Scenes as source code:

Begin

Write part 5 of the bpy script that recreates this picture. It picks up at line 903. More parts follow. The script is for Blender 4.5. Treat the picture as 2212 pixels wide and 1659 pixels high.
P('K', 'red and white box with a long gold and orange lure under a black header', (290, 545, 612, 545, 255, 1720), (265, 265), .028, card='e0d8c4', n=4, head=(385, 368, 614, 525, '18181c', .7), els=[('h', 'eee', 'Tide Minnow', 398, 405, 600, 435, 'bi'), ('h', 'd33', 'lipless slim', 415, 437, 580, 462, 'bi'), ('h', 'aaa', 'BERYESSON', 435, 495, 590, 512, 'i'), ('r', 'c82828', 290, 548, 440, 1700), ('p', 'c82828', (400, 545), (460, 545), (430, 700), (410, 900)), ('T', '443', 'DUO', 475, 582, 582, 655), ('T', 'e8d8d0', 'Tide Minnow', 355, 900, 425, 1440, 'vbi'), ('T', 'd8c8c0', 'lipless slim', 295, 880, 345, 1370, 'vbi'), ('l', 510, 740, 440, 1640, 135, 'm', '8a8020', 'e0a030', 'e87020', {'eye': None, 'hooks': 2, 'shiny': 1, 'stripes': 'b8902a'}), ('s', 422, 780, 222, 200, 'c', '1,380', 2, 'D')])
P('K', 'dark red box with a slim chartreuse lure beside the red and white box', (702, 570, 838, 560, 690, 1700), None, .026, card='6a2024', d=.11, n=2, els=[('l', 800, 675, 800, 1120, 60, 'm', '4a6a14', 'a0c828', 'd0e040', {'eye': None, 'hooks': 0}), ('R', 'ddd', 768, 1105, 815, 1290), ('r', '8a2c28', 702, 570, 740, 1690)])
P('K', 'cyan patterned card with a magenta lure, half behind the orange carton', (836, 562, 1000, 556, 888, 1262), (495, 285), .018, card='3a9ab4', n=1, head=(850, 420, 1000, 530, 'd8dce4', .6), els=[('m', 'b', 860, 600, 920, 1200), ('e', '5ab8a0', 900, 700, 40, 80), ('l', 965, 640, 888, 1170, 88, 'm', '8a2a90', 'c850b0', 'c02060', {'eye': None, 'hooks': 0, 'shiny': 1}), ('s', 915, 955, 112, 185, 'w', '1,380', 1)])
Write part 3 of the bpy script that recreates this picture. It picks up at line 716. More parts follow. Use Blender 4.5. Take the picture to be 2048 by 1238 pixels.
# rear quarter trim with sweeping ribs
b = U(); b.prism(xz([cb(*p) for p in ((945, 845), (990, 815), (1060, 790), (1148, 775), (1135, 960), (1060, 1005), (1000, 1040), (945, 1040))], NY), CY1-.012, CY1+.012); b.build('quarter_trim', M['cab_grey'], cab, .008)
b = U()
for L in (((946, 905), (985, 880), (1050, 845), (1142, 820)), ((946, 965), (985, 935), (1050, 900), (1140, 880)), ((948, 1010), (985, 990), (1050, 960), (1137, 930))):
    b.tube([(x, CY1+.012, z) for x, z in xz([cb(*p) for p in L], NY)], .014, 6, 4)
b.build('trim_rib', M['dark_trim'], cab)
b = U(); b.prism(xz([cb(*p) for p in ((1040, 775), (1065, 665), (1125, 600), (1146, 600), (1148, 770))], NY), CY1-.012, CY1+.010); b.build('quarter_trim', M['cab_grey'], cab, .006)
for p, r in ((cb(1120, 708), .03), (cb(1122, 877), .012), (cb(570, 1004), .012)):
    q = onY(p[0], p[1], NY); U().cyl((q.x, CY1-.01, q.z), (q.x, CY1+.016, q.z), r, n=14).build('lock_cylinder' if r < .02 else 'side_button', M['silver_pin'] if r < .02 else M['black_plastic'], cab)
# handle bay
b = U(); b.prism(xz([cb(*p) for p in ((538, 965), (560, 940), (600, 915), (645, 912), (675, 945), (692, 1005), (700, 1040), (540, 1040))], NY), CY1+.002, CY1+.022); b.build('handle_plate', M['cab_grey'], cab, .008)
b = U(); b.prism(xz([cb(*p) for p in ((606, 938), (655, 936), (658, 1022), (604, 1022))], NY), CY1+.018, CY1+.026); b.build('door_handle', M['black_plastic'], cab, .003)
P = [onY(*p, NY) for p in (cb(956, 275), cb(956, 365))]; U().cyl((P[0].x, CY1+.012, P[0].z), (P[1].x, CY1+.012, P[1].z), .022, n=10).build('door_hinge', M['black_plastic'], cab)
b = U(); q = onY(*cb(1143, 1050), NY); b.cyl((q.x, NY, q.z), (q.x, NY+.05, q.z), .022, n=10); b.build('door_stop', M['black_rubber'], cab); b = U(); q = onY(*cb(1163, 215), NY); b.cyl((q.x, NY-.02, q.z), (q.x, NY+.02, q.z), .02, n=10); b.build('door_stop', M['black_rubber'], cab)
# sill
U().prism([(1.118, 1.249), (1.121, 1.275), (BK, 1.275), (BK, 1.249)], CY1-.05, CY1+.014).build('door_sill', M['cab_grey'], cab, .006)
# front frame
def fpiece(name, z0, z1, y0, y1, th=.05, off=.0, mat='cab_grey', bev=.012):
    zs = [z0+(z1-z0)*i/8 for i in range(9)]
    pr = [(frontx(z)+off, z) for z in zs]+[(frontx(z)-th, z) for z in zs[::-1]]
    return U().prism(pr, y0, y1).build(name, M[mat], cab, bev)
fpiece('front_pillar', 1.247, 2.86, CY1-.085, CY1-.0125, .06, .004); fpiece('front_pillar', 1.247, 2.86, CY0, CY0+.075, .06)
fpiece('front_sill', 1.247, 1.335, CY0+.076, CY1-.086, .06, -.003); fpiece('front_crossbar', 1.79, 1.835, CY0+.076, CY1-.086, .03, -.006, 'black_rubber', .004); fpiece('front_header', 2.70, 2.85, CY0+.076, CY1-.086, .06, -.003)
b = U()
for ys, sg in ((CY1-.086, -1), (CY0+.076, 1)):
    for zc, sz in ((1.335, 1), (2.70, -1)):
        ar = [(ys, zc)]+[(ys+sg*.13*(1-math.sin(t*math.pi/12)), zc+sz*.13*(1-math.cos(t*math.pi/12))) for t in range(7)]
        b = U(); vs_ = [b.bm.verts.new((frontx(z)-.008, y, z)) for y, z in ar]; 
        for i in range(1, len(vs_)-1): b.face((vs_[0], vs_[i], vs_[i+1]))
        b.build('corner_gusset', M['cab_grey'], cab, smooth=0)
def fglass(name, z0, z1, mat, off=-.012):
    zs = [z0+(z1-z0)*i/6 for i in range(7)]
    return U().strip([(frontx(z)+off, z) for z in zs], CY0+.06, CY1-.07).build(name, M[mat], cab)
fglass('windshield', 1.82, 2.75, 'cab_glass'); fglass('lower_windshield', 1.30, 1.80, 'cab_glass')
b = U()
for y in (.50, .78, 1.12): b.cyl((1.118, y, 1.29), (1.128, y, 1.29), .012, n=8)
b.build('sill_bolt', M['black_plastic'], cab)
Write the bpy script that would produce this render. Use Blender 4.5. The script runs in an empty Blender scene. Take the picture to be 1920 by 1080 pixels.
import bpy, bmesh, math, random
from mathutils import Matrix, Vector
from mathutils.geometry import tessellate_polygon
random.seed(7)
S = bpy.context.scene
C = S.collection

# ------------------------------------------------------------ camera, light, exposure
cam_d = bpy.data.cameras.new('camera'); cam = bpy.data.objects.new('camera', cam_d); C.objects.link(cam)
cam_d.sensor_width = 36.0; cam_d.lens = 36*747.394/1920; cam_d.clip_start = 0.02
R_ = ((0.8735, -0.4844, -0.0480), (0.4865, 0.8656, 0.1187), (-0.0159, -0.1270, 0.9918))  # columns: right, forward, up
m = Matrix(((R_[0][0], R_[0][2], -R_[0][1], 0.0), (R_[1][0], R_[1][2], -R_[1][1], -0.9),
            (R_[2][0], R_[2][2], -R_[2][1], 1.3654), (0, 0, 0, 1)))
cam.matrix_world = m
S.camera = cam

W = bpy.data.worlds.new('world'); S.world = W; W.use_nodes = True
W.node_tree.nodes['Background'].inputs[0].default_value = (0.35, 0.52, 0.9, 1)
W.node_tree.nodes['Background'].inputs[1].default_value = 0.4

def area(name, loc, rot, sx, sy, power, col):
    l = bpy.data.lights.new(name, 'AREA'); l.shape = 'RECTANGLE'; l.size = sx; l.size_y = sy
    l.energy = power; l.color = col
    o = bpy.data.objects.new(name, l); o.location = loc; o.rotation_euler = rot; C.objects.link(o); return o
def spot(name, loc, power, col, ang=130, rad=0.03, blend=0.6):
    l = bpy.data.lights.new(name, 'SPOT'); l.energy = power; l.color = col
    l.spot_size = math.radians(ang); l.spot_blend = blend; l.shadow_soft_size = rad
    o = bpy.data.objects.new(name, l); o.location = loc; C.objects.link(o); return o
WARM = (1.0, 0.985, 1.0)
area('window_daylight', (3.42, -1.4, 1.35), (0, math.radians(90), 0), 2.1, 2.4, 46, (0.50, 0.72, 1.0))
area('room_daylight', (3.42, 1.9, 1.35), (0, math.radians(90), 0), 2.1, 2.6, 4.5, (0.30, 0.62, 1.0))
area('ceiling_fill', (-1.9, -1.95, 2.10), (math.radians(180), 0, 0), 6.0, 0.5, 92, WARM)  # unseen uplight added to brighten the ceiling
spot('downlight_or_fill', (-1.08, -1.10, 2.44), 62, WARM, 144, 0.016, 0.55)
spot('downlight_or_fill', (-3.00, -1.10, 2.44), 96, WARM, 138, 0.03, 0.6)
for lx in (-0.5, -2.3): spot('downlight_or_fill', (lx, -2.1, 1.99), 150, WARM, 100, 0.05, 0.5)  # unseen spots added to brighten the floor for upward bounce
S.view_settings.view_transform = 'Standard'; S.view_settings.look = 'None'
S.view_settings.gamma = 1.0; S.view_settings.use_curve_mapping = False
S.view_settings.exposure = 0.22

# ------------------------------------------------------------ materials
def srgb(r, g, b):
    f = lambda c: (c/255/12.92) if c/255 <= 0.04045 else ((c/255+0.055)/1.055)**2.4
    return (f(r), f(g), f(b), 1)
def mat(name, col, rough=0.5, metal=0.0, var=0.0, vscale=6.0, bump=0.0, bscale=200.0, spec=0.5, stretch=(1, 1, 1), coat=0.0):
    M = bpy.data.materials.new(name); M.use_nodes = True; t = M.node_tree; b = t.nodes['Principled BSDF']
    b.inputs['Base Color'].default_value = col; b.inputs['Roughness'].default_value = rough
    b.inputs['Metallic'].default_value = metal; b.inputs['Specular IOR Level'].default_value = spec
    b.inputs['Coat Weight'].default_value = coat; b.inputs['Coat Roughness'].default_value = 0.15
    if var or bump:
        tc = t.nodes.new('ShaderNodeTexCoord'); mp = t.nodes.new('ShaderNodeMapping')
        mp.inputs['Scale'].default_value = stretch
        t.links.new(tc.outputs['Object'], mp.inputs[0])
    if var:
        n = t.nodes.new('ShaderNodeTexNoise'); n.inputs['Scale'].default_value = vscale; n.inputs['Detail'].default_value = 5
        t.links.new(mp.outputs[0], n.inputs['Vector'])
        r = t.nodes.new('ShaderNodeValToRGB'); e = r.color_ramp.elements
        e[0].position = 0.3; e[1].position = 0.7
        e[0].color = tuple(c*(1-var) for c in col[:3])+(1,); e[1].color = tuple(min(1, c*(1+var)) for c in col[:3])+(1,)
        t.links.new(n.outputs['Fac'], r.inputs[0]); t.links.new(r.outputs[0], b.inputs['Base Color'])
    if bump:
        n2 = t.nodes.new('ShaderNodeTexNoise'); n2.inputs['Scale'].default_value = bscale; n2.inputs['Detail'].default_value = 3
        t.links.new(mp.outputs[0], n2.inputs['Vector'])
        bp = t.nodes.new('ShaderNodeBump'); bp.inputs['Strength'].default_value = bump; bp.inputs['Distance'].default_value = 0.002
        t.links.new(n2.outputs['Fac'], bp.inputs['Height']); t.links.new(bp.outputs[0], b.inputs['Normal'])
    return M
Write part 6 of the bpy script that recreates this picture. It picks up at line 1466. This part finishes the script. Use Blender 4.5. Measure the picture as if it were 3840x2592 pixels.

End

• **EXERCISE BRIEF**: Without changing anything, quote the lines from the top of the data to the line that contains "P('K', 'cyan patterned", including that line.

• **SOLUTION FOR THIS EXERCISE**:
Write part 5 of the bpy script that recreates this picture. It picks up at line 903. More parts follow. The script is for Blender 4.5. Treat the picture as 2212 pixels wide and 1659 pixels high.
P('K', 'red and white box with a long gold and orange lure under a black header', (290, 545, 612, 545, 255, 1720), (265, 265), .028, card='e0d8c4', n=4, head=(385, 368, 614, 525, '18181c', .7), els=[('h', 'eee', 'Tide Minnow', 398, 405, 600, 435, 'bi'), ('h', 'd33', 'lipless slim', 415, 437, 580, 462, 'bi'), ('h', 'aaa', 'BERYESSON', 435, 495, 590, 512, 'i'), ('r', 'c82828', 290, 548, 440, 1700), ('p', 'c82828', (400, 545), (460, 545), (430, 700), (410, 900)), ('T', '443', 'DUO', 475, 582, 582, 655), ('T', 'e8d8d0', 'Tide Minnow', 355, 900, 425, 1440, 'vbi'), ('T', 'd8c8c0', 'lipless slim', 295, 880, 345, 1370, 'vbi'), ('l', 510, 740, 440, 1640, 135, 'm', '8a8020', 'e0a030', 'e87020', {'eye': None, 'hooks': 2, 'shiny': 1, 'stripes': 'b8902a'}), ('s', 422, 780, 222, 200, 'c', '1,380', 2, 'D')])
P('K', 'dark red box with a slim chartreuse lure beside the red and white box', (702, 570, 838, 560, 690, 1700), None, .026, card='6a2024', d=.11, n=2, els=[('l', 800, 675, 800, 1120, 60, 'm', '4a6a14', 'a0c828', 'd0e040', {'eye': None, 'hooks': 0}), ('R', 'ddd', 768, 1105, 815, 1290), ('r', '8a2c28', 702, 570, 740, 1690)])
P('K', 'cyan patterned card with a magenta lure, half behind the orange carton', (836, 562, 1000, 556, 888, 1262), (495, 285), .018, card='3a9ab4', n=1, head=(850, 420, 1000, 530, 'd8dce4', .6), els=[('m', 'b', 860, 600, 920, 1200), ('e', '5ab8a0', 900, 700, 40, 80), ('l', 965, 640, 888, 1170, 88, 'm', '8a2a90', 'c850b0', 'c02060', {'eye': None, 'hooks': 0, 'shiny': 1}), ('s', 915, 955, 112, 185, 'w', '1,380', 1)])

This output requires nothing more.